Alex Wang <awang@mit.edu> Wrote:
>
>There are ways of reducing the salary growth of players without 
>disposing of the Bird exception (which I would like to see kept).  
>One possible compromise would be to eliminate the 20% annual raises 
>that are allowed in the contracts. Right now, a team with cap space
>can offer a 7 year contract worth 11 times (or 13 depending on who
>you ask) the first year value. If you get rid of the 20% raise, 
>teams can only offer 7 times the first year value, which would 
>drastically reduce the "market value" of free agents.

Another idea I don't see the players accepting.  However, it would 
reduce the incentive for a player to sign long term and also create cap 
room for teams as the cap increases but their major contracts stay the 
same.  Any way you present it, it ammounts to less money for the star 
players, and they (and their agents) aren't going to lie down for that.

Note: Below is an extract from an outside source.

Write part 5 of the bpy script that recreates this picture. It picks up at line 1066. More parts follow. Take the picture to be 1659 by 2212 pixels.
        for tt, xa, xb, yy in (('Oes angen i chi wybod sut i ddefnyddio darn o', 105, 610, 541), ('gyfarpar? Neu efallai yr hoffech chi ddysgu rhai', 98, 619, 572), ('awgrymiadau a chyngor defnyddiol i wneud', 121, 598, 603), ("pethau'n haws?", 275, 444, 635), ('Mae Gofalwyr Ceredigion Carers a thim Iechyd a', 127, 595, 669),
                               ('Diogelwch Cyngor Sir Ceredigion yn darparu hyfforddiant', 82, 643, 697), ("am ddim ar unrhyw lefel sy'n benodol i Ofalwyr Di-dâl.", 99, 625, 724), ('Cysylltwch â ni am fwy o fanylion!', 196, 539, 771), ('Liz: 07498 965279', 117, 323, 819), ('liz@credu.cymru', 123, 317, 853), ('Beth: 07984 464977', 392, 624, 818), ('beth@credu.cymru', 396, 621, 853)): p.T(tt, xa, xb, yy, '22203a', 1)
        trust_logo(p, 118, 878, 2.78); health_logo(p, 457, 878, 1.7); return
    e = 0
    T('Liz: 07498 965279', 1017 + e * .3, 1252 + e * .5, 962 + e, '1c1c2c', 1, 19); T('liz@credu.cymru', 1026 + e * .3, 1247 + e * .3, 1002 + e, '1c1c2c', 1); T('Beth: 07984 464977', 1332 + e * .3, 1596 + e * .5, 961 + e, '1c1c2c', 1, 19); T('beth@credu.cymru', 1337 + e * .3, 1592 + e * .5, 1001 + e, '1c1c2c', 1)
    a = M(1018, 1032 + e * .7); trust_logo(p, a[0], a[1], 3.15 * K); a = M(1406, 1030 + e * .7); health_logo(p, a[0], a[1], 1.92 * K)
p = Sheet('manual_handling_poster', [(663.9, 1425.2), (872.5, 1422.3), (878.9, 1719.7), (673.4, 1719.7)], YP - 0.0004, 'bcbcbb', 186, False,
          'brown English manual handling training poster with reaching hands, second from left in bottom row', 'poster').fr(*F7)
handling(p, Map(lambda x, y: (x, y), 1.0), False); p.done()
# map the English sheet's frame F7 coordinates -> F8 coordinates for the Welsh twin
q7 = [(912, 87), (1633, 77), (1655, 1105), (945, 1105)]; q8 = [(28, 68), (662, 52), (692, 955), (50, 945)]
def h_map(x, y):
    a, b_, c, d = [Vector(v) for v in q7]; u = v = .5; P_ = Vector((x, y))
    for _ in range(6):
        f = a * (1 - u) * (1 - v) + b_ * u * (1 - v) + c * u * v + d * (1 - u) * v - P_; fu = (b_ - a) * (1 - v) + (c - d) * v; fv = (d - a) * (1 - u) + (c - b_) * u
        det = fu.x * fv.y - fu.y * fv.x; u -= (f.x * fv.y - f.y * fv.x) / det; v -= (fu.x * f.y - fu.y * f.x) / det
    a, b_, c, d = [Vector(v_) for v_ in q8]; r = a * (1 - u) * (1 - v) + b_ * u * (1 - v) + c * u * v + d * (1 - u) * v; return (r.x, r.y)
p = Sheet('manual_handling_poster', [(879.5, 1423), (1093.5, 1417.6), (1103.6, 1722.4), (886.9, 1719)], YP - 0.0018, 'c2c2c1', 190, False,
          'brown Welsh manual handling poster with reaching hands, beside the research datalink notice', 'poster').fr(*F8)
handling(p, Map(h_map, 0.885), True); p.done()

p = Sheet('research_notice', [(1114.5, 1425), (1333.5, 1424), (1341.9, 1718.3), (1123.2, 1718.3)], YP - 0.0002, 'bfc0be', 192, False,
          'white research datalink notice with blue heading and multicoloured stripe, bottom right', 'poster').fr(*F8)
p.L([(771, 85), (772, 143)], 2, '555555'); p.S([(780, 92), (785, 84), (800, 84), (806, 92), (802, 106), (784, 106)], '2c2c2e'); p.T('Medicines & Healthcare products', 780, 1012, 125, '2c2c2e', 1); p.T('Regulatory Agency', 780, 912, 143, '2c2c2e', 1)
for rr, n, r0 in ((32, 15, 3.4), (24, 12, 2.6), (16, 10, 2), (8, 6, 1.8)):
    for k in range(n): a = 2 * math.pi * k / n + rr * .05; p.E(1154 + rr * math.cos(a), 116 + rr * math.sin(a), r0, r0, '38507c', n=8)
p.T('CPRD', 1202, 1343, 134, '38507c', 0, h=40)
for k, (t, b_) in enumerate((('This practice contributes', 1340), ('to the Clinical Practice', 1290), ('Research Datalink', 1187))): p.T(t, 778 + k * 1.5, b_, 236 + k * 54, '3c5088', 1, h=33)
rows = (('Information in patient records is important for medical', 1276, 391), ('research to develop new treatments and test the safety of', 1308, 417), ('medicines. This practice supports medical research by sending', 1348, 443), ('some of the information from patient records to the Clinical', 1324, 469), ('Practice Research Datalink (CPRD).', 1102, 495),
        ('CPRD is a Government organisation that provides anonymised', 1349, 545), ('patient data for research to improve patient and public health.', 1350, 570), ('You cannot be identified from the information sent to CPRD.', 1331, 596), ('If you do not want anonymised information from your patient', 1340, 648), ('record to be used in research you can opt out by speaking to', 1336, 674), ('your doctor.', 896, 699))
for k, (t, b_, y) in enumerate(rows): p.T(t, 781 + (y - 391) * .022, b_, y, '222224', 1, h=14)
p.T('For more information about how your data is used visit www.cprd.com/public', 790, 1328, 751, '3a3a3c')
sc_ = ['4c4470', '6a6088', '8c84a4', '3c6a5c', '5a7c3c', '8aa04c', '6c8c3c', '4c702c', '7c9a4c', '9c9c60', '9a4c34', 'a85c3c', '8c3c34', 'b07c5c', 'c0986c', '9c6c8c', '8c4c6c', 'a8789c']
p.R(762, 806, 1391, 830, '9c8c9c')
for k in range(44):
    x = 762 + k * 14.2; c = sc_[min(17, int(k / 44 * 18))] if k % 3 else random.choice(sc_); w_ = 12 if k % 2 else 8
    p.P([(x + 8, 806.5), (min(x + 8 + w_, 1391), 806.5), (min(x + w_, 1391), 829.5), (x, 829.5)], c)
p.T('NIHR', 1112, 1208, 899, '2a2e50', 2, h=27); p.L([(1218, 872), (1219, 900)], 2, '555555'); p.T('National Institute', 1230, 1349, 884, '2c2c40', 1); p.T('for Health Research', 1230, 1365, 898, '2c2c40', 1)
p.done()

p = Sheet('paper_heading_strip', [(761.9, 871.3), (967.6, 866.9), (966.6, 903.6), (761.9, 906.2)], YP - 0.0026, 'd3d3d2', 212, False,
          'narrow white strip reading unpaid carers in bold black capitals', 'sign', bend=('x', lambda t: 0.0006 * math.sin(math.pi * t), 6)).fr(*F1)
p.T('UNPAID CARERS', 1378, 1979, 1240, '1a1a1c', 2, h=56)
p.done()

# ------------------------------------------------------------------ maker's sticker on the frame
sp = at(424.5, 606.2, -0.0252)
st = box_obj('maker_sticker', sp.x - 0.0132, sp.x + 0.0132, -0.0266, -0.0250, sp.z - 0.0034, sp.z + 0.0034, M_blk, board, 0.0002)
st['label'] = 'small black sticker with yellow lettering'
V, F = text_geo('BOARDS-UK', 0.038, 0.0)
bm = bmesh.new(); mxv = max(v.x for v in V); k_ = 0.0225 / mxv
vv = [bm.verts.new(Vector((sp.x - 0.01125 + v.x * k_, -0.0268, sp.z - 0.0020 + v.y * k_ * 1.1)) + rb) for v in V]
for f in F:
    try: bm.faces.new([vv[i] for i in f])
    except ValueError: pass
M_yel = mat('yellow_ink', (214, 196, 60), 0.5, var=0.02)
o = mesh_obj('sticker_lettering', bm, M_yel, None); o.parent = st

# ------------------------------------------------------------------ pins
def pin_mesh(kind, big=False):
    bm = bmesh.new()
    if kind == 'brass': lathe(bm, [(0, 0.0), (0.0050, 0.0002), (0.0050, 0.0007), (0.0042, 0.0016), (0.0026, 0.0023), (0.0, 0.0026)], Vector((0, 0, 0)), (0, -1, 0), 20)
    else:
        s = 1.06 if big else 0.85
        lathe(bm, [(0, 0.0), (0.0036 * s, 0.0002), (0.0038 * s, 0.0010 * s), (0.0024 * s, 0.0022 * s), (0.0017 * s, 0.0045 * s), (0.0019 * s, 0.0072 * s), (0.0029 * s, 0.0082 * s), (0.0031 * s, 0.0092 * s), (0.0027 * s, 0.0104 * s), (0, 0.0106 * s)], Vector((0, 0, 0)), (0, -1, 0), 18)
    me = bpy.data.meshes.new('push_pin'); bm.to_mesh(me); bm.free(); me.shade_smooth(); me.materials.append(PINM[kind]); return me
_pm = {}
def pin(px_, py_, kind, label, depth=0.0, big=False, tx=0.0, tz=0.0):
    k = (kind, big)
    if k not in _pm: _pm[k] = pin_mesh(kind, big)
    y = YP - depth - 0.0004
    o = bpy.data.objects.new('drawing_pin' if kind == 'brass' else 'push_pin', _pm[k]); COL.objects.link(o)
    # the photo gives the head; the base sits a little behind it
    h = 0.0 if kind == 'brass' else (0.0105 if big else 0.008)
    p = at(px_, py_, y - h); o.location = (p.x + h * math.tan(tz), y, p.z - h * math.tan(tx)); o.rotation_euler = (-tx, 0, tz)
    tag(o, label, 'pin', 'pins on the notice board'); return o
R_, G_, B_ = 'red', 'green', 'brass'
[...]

>Another possibility would be to require all teams to sign or renounce
>their own free agents before signing any new free agents. That would
>prevent teams from making a big free agent signing and then taking
>advantage of the bird exception to re-sign their own free agents and
>go over the cap. Again this would reduce the "market value" of free
>agents.
>
>Alex

I believe this is already the case.  Remember all the free agents we had 
to renounce before signing "banana boy" Travis Knight.  According to a 
reply I got from Mishra a month or so ago, 1.5 times a free agent's 
salary counts against your cap.  So, right now, the Celtics have 1.5 
times Popeye Jones' salary counting against their cap.  They can 
renounce him to create cap space or even sign him to a lower amount.